Alkyl halides are organic compounds consisting of an alkyl group bonded to a halogen atom. In our exercise, the alkyl halide is a chlorinated compound formulated as \( \mathrm{C}_{6} \mathrm{H}_{13} \mathrm{Cl} \). Here's a breakdown of what alkyl halides encompass:

• They are categorized based on the number of carbon atoms attached to the carbon bearing the halogen: primary (one carbon), secondary (two carbons), and tertiary (three carbons).
• The presence of the electronegative halogen makes the carbon-halogen bond polar, influencing its reactivity.
• These compounds often undergo substitution or elimination reactions due to their polar nature.

In the context of our problem, identifying the correct structure of the alkyl halide is crucial, as it dictates the course of the reaction when treated with bases like potassium tertiary butoxide.

Elimination reactions involve the removal of two substituents from a molecule, forming a double bond.

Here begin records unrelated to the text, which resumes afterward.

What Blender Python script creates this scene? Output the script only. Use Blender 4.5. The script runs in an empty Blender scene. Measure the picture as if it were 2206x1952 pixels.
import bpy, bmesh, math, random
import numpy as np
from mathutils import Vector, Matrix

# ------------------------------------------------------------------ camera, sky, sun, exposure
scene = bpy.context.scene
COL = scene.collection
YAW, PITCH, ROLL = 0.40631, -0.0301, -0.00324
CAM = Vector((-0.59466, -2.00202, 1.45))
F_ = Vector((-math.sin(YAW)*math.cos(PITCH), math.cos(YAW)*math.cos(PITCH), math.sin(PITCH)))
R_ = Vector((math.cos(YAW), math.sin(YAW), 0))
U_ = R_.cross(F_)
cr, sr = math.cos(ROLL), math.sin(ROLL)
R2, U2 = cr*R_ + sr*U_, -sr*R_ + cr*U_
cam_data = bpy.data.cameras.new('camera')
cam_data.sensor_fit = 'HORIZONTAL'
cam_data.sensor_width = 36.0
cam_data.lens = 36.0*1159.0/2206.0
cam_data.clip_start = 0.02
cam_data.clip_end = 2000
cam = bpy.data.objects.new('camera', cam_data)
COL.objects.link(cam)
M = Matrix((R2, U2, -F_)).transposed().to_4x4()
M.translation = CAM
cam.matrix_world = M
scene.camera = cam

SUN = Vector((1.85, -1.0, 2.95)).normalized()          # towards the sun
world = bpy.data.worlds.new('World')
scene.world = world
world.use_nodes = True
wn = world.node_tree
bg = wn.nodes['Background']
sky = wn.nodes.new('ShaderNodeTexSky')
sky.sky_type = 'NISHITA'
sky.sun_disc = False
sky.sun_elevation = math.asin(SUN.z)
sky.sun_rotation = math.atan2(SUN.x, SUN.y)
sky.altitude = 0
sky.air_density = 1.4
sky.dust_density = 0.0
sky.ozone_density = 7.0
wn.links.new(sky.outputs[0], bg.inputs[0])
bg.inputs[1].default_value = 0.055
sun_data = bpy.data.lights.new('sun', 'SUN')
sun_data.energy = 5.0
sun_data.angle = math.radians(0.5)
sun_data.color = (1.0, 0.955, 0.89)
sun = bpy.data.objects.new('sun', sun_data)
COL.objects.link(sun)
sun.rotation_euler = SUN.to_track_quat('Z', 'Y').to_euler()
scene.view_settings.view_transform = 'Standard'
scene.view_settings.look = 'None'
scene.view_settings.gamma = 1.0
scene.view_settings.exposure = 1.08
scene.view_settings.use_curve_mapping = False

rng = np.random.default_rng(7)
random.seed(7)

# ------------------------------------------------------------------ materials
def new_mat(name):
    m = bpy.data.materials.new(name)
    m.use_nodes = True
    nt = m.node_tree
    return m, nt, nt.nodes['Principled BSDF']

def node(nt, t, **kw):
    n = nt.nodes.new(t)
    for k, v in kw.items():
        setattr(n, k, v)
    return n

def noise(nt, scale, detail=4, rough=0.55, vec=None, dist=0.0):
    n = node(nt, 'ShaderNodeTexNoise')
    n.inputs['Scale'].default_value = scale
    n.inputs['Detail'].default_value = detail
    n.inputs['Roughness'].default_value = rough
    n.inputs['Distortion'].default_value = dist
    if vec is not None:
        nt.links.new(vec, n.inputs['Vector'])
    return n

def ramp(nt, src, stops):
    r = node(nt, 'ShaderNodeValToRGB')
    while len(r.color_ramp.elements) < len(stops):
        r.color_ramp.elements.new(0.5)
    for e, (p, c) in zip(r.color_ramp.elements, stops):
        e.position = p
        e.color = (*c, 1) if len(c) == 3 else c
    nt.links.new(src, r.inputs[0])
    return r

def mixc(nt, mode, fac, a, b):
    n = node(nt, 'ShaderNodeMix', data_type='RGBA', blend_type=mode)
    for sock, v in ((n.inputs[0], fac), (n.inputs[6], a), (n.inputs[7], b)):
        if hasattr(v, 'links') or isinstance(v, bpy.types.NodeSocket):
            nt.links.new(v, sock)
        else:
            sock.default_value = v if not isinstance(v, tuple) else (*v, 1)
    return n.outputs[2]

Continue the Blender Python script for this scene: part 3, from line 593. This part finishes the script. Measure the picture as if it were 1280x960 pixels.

In organic chemistry, understanding elimination is key when dealing with alkyl halides reacting to form alkenes. Here's how it applies to our exercise:

• The reaction of the alkyl halide (\( X \)) with a strong base like potassium tertiary butoxide can lead to elimination by the E2 mechanism.
• E2 elimination involves a single concerted step where the base abstracts a proton, and the leaving group (chlorine in this case) exits, forming an alkene.
• This results in the formation of isomeric alkenes (\( Y \) and \( Z \)), meaning they have the same formula but differ in the arrangement of atoms, specifically where the double bond is located.

Such reactions are influenced by the structure of \( X \). Here, a tertiary carbon makes elimination more favorable. Understanding the E2 mechanism helps us predict the formation of the alkenes from the starting alkyl halide.

Isomerism in organic chemistry involves compounds with the same molecular formula but different structural arrangements. There are different types of isomerism, and in this exercise, we focus on structural isomerism and its implications:

• Structural isomers \( Y \) and \( Z \), both derived from \( X \), share the formula \( \mathrm{C}_{6} \mathrm{H}_{12} \) but have different patterns of connectivity or structure.
• In the case of the problem, these structural isomers are likely different positional isomers where the position of the double bond within the carbon chain varies.
• Upon hydrogenation, both of these alkenes give 2,3-dimethylbutane, confirming their structural similarity in terms of carbon framework, despite differences in the double bond location.

Understanding isomerism is crucial to deducing the possible structural forms of \( Y \) and \( Z \) and confirming them as isomers of 2,3-dimethylbutene, each returning to the same alkane upon hydrogenation.